This post was written by Keith Dawson for UBM Tech’s community Web site All LED Lighting, sponsored by Philips Lumileds. It is archived here for informational purposes only because the All LED Lighting site may go dark at any time. This material is Copyright 2013-2015 by UBM Americas.


Better LED Than Dead

You don't have to be a Buddhist to reserve your spot at the Ruriden mausoleum in Tokyo.

All it takes is about $7400, plus $88 per month until you need the space, and your bones can rest in perpetuity in a charnel house festooned with LED-lit glass statues, with state-of-the-art lighting controls.

(Image: Thomas Beauchamp-Arnold, used under a CC license)
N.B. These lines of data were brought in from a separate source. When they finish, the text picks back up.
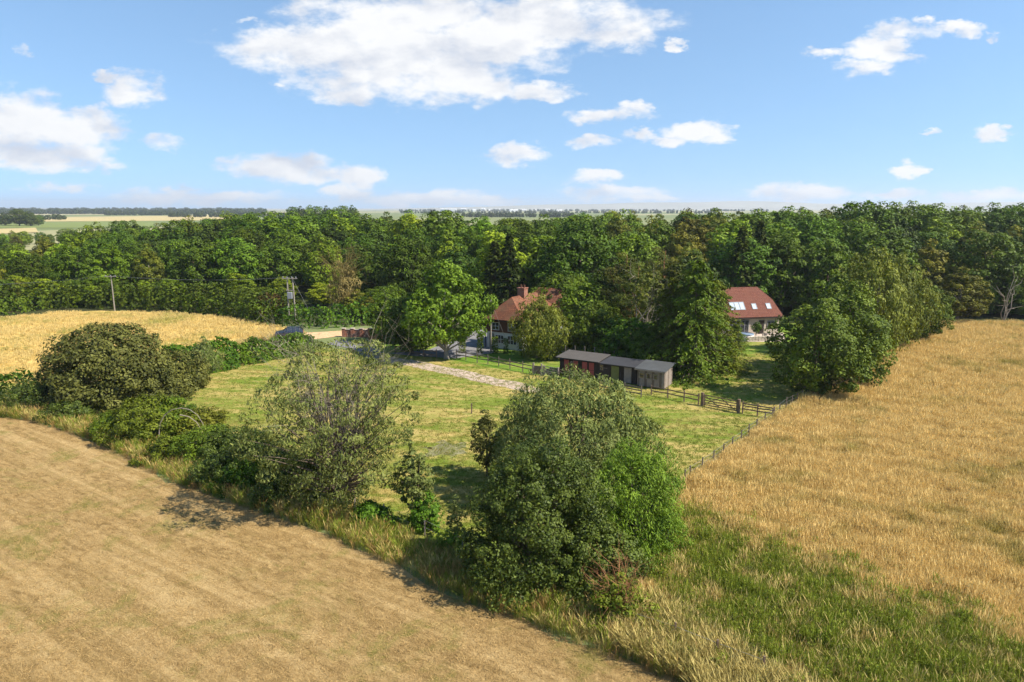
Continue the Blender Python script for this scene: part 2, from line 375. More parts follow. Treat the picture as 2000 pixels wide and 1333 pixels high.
def bare_branches(seed, H, R, mat, r0=0.12, n1=9, n2=6, z0=0.2, up=1.0, name='branches', n3=0):
    """forking bare wood: main stems, side branches, twigs"""
    rg = np.random.default_rng(seed); paths = []
    for i in range(n1):
        th = rg.uniform(0, 6.28); rr = R * rg.uniform(.3, 1); h = H * rg.uniform(.6, 1)
        u = np.linspace(0, 1, 6)[:, None]; end = np.array([math.cos(th) * rr, math.sin(th) * rr, h])
        mid = np.array([end[0] * .3, end[1] * .3, z0 + (h - z0) * .6 * up])
        pts = (1 - u) ** 2 * np.array([0, 0, z0]) + 2 * u * (1 - u) * mid + u ** 2 * end + np.vstack([np.zeros(3), rg.normal(0, .03 * H, (5, 3))])
        paths.append((pts, np.linspace(r0, r0 * .2, 6)))
        for j in range(n2):
            k = rg.integers(2, 6); p0 = pts[k]; dv = rg.normal(size=3) * .6 + np.array([math.cos(th), math.sin(th), .8]) * .6
            e = p0 + dv * H * rg.uniform(.08, .2); m_ = (p0 + e) / 2 + rg.normal(0, .02 * H, 3)
            paths.append((np.array([p0, m_, e]), [r0 * .3, r0 * .2, r0 * .07]))
            for q in range(n3):
                f = e + rg.normal(size=3) * H * .05 + np.array([0, 0, .04 * H]); paths.append((np.array([m_ if q % 2 else e, (m_ + f) / 2 if q % 2 else (e + f) / 2, f]), [r0 * .12, r0 * .09, r0 * .04]))
    co, fa = tubes(paths, 4); return raw_mesh(name, co, fa, 4, None, mat, True)
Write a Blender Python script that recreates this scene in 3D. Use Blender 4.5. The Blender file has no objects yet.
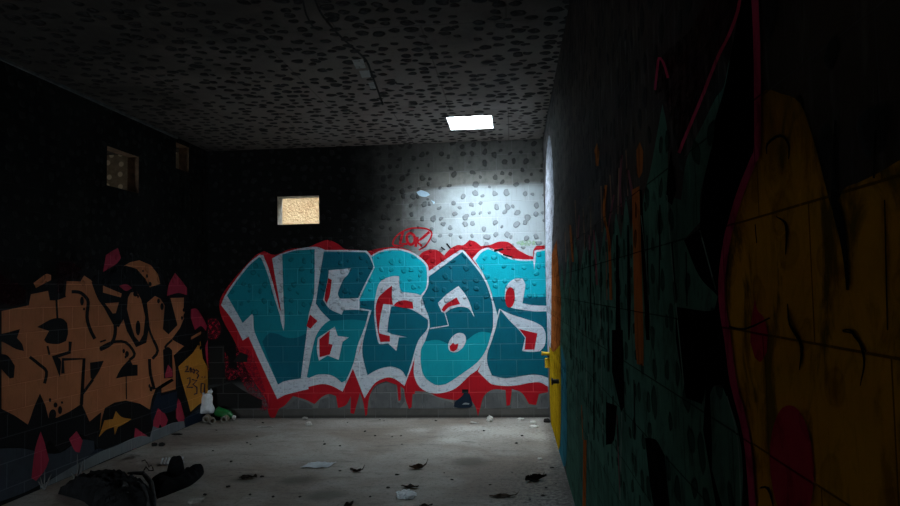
import bpy, bmesh, math, random
from mathutils import Vector, Matrix, noise

# ------------------------------------------------------------------ basics
scene = bpy.context.scene
COL = scene.collection
PI = math.pi
RX, LX, DY, HZ, FY = 0.4239, -3.9757, 8.8694, 3.4964, -1.6   # right wall, left wall, back wall, ceiling, wall behind the viewer
ALLEY_SLIT = (-4.0, -2.1, 9.37, 9.85)  # unseen roof slit, added to set the light on the wall behind the window
ROOM_SLIT = (-6.6, -5.95, 6.2, 7.0)  # unseen roof slit, added to light the next room dimly
ADDED_GAP = (-3.52, -3.30, 0.05, 1.45)  # slit added in the wall behind the viewer to light the right wall
SKY_STRENGTH = 132.0
EXPOSURE = 0.0
WT, CT = 0.20, 0.32                                          # wall and ceiling thickness

def link(name, mesh, mat=None, parent=None, kind=None, label=None, cat=None, group=None, loc=None, rotz=0.0, smooth=False):
    o = bpy.data.objects.new(name, mesh)
    COL.objects.link(o)
    if mat is not None and mesh is not None:
        for m in (mat if isinstance(mat, (list, tuple)) else [mat]):
            mesh.materials.append(m)
    if smooth and mesh is not None:
        for p in mesh.polygons:
            p.use_smooth = True
    if parent is not None:
        o.parent = parent
    if loc is not None:
        o.location = loc
    o.rotation_euler.z = rotz
    if kind: o['kind'] = kind
    if label: o['label'] = label
    if cat: o['category'] = cat
    if group: o['group'] = group
    return o

def mesh_from(verts, faces, name='mesh'):
    me = bpy.data.meshes.new(name)
    me.from_pydata([tuple(v) for v in verts], [], faces)
    me.update()
    return me

def bm_mesh(bm, name='mesh', recalc=True):
    if recalc:
        bmesh.ops.recalc_face_normals(bm, faces=bm.faces)
    me = bpy.data.meshes.new(name)
    bm.to_mesh(me); bm.free()
    return me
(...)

A recent story on describes the mausoleum at the Kokoku Temple. One wall contains 2,046 small statues made of "ruriki" glass, each illuminated by an individually addressable, color-controllable LED. They are described as "Buddhist" statues, which may or may not mean statues of the Buddha; that's how I picture them.

There are no photos of the space on the web, which strikes me as odd, because it sounds impossibly photogenic in a somewhat macabre way. Picture a wall of small Buddhas, all glowing golden in a dark space. (It might be blue for a memorial service.) You approach a computer terminal and type in the name of your revered ancestor. One ruriki Buddha glows in a different color to mark the resting place being sought.

Family members are given an IC security card so that they can enter the facility off-hours.

Most of those who visit live in the neighborhood in central Tokyo, and aren't able to afford to buy a traditional burial plot in what must be some of the most expensive real estate in the world. Some of these people have relocated their loved ones' remains from the countryside to the mausoleum for convenience in visiting.

The chief priest at the temple, Taijun Yajima, is quoted: "We believe Buddhist ceremonies should change with the times and environment... as long as we can maintain a balance."

The article doesn't give any technical details about the LEDs used, of course. It does sound like the color is fully controllable, as well as the light level. Philips Color Kinetics would do the trick for such a relatively large-scale installation. Philips Hue would not be suitable because its ZigBee-based controller can run at most a few hundred lamps. It's possible the temple uses a local product that is not exported to the US. Japan has, after all, the highest penetration of LED-based lighting of any country in the world.